La réflexion d'Antonio Negri à partir de Leopardi excède de beaucoup, c'est l'évidence, le périmètre de la seule poésie (de la « poésie-poésie »). Foncièrement poétique et éthique - « poéthique », elle vaut, par-delà les seuls poètes, pour ce que j'ai appelé le « poétariat », c'est-à-dire tous ceux qui s'emploient, au milieu de la multitude, à inventer, de mille manières, des modes nouveaux de résistance et des formes alternatives d'existence. Néanmoins, sans doute pourrait-il y avoir aussi quelque intérêt à reconsidérer la poésie contemporaine depuis le puissant point de vue proposé par Negri.
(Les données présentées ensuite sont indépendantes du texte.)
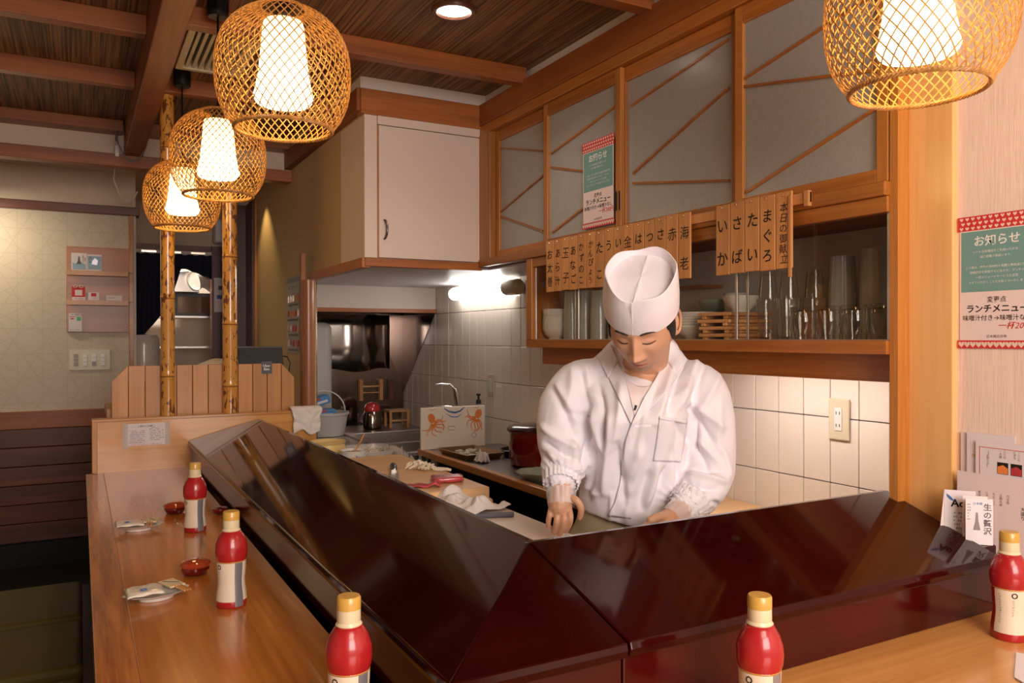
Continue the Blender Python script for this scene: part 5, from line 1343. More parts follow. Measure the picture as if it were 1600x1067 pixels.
MB().tube([(0, 0.0, 0.17), (-0.04, 0.02, 0.19), (-0.12, 0.05, 0.19), (-0.15, 0.06, 0.17)], 0.011, 12).build('spout', M_CHROME, fc, smooth=True)
MB().tube([(0.0, -0.02, 0.16), (0.0, -0.10, 0.175), (0.0, -0.13, 0.165)], 0.010, 12).build('inlet_pipe', M_CHROME, fc, smooth=True)
MB().lathe([(0.024, 0.0), (0.020, 0.02), (0.018, 0.05), (0.001, 0.055)], (0.0, -0.13, 0.14), 20).build('inlet_cap', M_CHROME, fc, smooth=True)
dp = empty('pump_bottle', (1.90, 3.86, 0.722), 0, 'small clear bottle with a black pump top beside the tap', 'bottle')
MB().lathe([(0.022, 0), (0.024, 0.01), (0.024, 0.19), (0.012, 0.215), (0.012, 0.22)], n=24).build('bottle_body', mat('clear_pet', (0.55, 0.52, 0.48), 0.1, alpha=0.5, coat=0.6), dp, smooth=True)
MB().lathe([(0.014, 0.22), (0.014, 0.24), (0.006, 0.245), (0.006, 0.262), (0.012, 0.265), (0.012, 0.275), (0.001, 0.276)], n=20).build('pump_top', M_BLACK, dp, smooth=True)
db = U(MB().box(1.88, 1.95, 3.96, 4.0, 0.722, 0.86).build('dark_jar_rack', W_DARK, None, 0.004), 'small dark wooden box half hidden at the left of the painted board', 'box')
ty = empty('metal_tray', (1.63, 3.40, ZB), 0.06, 'shallow metal tray of shells on the back bench', 'tray')
mb = MB()
for (a, b2, z) in ((0.085, 0.13, 0), (0.10, 0.145, 0.028), (0.104, 0.15, 0.028), (0.098, 0.142, 0.029), (0.082, 0.127, 0.003)):
    mb.v += [(-a, -b2, z), (a, -b2, z), (a, b2, z), (-a, b2, z)]
for k in range(4):
    for i in range(4):
        j = (i + 1) % 4; mb.f.append((k * 4 + i, k * 4 + j, k * 4 + 4 + j, k * 4 + 4 + i))
mb.f.append((16, 17, 18, 19)); mb.f.append((0, 1, 2, 3)); mb.build('tray', mat('bronze_metal', (0.45, 0.34, 0.24), 0.3, 1.0), ty)
for k, (x, y, r) in enumerate(((-0.04, -0.02, .028), (0.02, 0.03, .033), (0.03, -0.05, .026), (-0.02, 0.07, .024), (-0.03, -0.08, .022))):
    blob('shell', mat('pale_shell', (0.55, 0.47, 0.36), 0.5, bump=0.6, bscale=80), (1.63 + x, 3.40 + y, ZB + 0.0035), k, r, r * .8, r * .35, ['pale shell nearest the wooden edge in the metal tray', 'largest pale shell in the metal tray', 'pale shell toward the red pot in the metal tray', 'pale shell near the painted board in the metal tray', 'smallest pale shell at the near end of the metal tray'][k], 'shell', .3, seed=k, group='shells in the metal tray')
bp_ = lathe_thing('black_pan', [(0.001, 0), (0.09, 0.0), (0.105, 0.03), (0.108, 0.03), (0.094, 0.0), (0.001, 0.004)][:4] + [(0.103, 0.032), (0.088, 0.006), (0.001, 0.005)], (1.74, 3.20, ZB), M_BLACK, 'low black pan between the metal tray and the red pot', 'pan', None, n=36)
bp_.location = (1.845, 3.30, ZB); bp_.scale = (.9, .9, 1)
pf = crumple('paper_scrap', M_PAPER, (1.585, 3.19, ZB + 0.001), 0.4, 0.05, 0.06, 0.05, 'small folded paper standing by the metal tray', 2.2, 16, 'paper')
rp = empty('red_enamel_pot', (1.792, 3.02, ZB), 0, 'large glossy dark red pot with a lid behind the chef\'s arm', 'pot')
MB().lathe([(0.12, 0.0), (0.135, 0.008), (0.140, 0.03), (0.142, 0.145), (0.146, 0.150), (0.150, 0.152), (0.150, 0.156), (0.139, 0.156), (0.136, 0.14), (0.13, 0.02), (0.001, 0.015)], n=56).build('pot_body', M_REDPOT, rp, smooth=True)
MB().lathe([(0.148, 0.157), (0.150, 0.162), (0.140, 0.172), (0.10, 0.180), (0.03, 0.184), (0.001, 0.184)], n=56).build('lid', mat('dark_pot_lid', (0.035, 0.008, 0.007), 0.2, coat=0.8), rp, smooth=True)
MB().lathe([(0.012, 0.184), (0.010, 0.190), (0.020, 0.197), (0.018, 0.203), (0.001, 0.205)], n=24).build('knob', M_BLACK, rp, smooth=True)
sdish = empty('scalloped_dish', (1.60, 2.70, ZB), 0.3, 'pale green scalloped dish on the back bench beside the chef\'s sleeve', 'dish')
mb = MB(); vs = []; n = 48
for (r, z) in ((0.001, 0.006), (0.04, 0.004), (0.045, 0.0), (0.05, 0.0), (0.055, 0.008), (0.095, 0.030), (0.097, 0.033), (0.092, 0.032), (0.05, 0.012), (0.001, 0.010)):
    for i in range(n):
        a = 2 * PI * i / n; f2 = 1 + 0.05 * math.cos(8 * a) * (r > .08); vs.append((r * f2 * math.cos(a), r * f2 * math.sin(a), z))
mb.add(vs, [(k * n + i, k * n + (i + 1) % n, (k + 1) * n + (i + 1) % n, (k + 1) * n + i) for k in range(9) for i in range(n)]).build('dish', M_CELA, sdish, smooth=True)
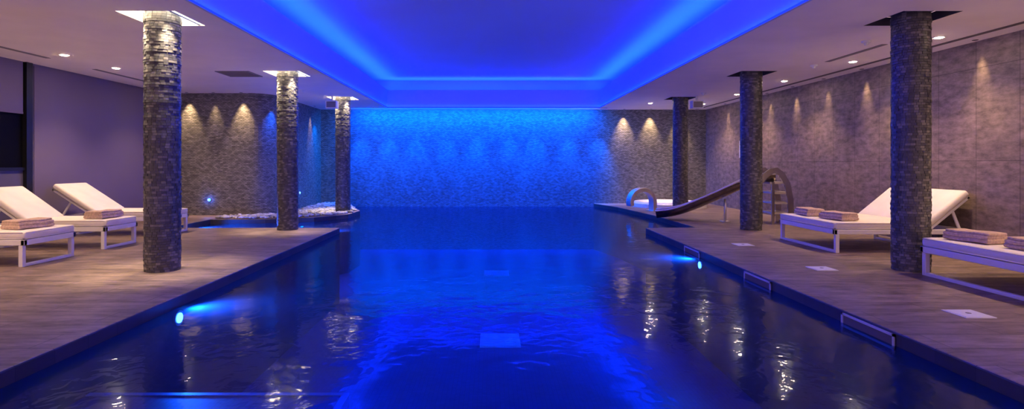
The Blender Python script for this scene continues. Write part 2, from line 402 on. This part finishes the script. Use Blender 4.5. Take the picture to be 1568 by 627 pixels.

On gagnerait, par exemple, à reposer la question lyrique depuis cette approche décentrée. Et peut-être alors pourrait-on mieux saisir le sens et la portée de certaines œuvres majeures d'aujourd'hui : l'entreprise par exemple, chez Dominique Fourcade, d'un chant « désapplaudi » ; ou celle, chez Philippe Beck, d'un réenchantement « merlinesque » du monde.